In some respects, the chaotic landscape was even worse than it is today. Prior to the landmark Wesberry v. Sanders “one person one vote” decision by the U.S. Supreme Court in 1964, legislatures could and did pack voters into congressional districts of unequal population. Eventually the reform movements of the 20th century killed off mid-decade gerrymandering and then another important restraint was put into place by the Voting Rights Act of 1965, which banned redistricting decisions at any level of government that diluted the power of minority citizens to choose or influence their representation. This indirectly placed a limit on partisan gerrymandering, at least to the extent that minority voters tended to become concentrated in one party.
But the conservative Supreme Court majorities of the 21st century have eroded these limits. In 2013, the Court issued a 5-4 decision that essentially gutted Section 5 of the Voting Rights Act, which for over three decades had required advance Justice Department approval of redistricting decisions in jurisdictions with a history of discrimination against minority voting rights. Then in 2019, another 5-4 majority ruled that the federal courts had no business regulating partisan gerrymandering. That meant that what was left of the VRA represented the only federal restraint on power grabs via redistricting.

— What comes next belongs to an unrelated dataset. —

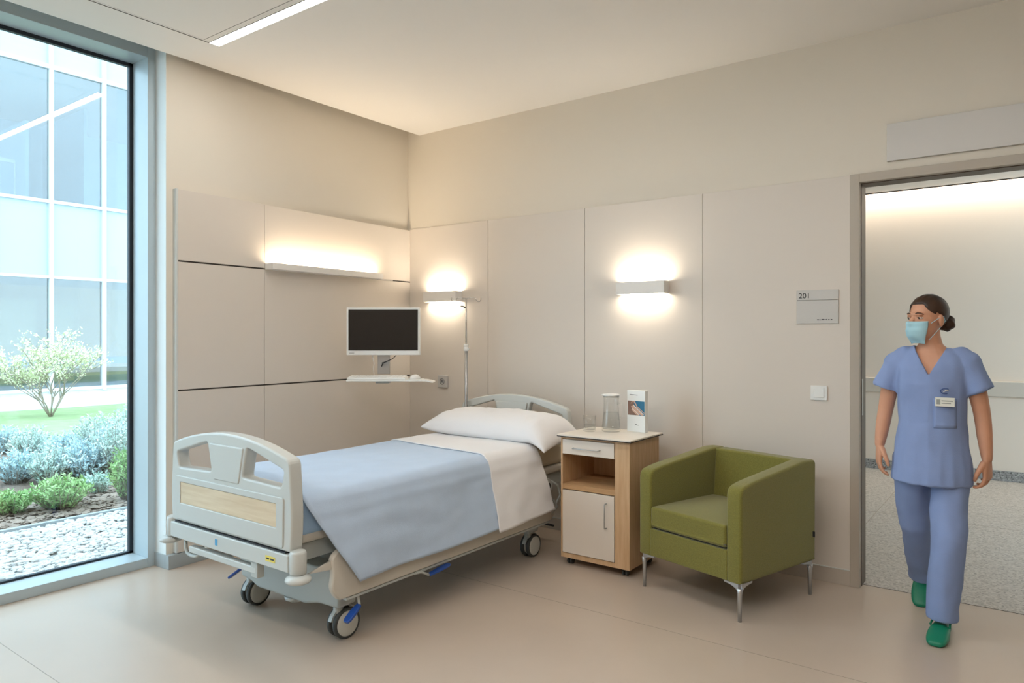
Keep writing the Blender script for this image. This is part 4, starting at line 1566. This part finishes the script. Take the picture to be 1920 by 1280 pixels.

And now, just as Trump is inaugurating a new era of gerrymandering, the Supreme Court is considering a case that might wipe out restraints on racial gerrymandering altogether as an obsolete practice no longer needed in a color-blind society (or perhaps one, as the Trump administration argues, in which the only discrimination is against white people). And that could lead to Gilded Age levels of remapping, particularly by Republicans motivated to wipe out majority- or plurality-Black districts in the South. As Nate Cohn and Jonah Smith explain, all bets would be off:
For decades, Section 2 of the Voting Rights Act, which has been interpreted to require the creation of majority-minority districts, has effectively put a ceiling on partisan gerrymandering, especially in the big diverse states. It hasn’t merely been a limit on gerrymandering; it’s the only meaningful federal limitation on partisan gerrymandering.
So if the Supreme Court strikes down Section 2, as it is considering, any equally populated House district is fair game, at least as far as federal law is concerned. There would be no federal law that might deter a 38-0 Texas congressional map that unanimously elected Republicans, or a 52-0 map in California with nothing but Democrats.
You might think the principle of mutually assured destruction would keep either party from going in this direction, but as we are seeing this year, Republicans have a built-in advantage in any gerrymandering arms race, because (a) they have trifecta control of more state governments by a 23-to-15 margin, and (b) Democratic-controlled states are more likely to have their own constitutional limitations on gerrymandering (such as the one California voters are being asked to set aside on November 4). And once the ball is rolling, neither party has much reason to exercise self-restraint.
So in this as in so many other respects, Trump is opening a Pandora’s box with his gerrymandering crusade, and no one knows in the long term who will win or lose — other than voters unlucky enough to live in a state where they are in the minority.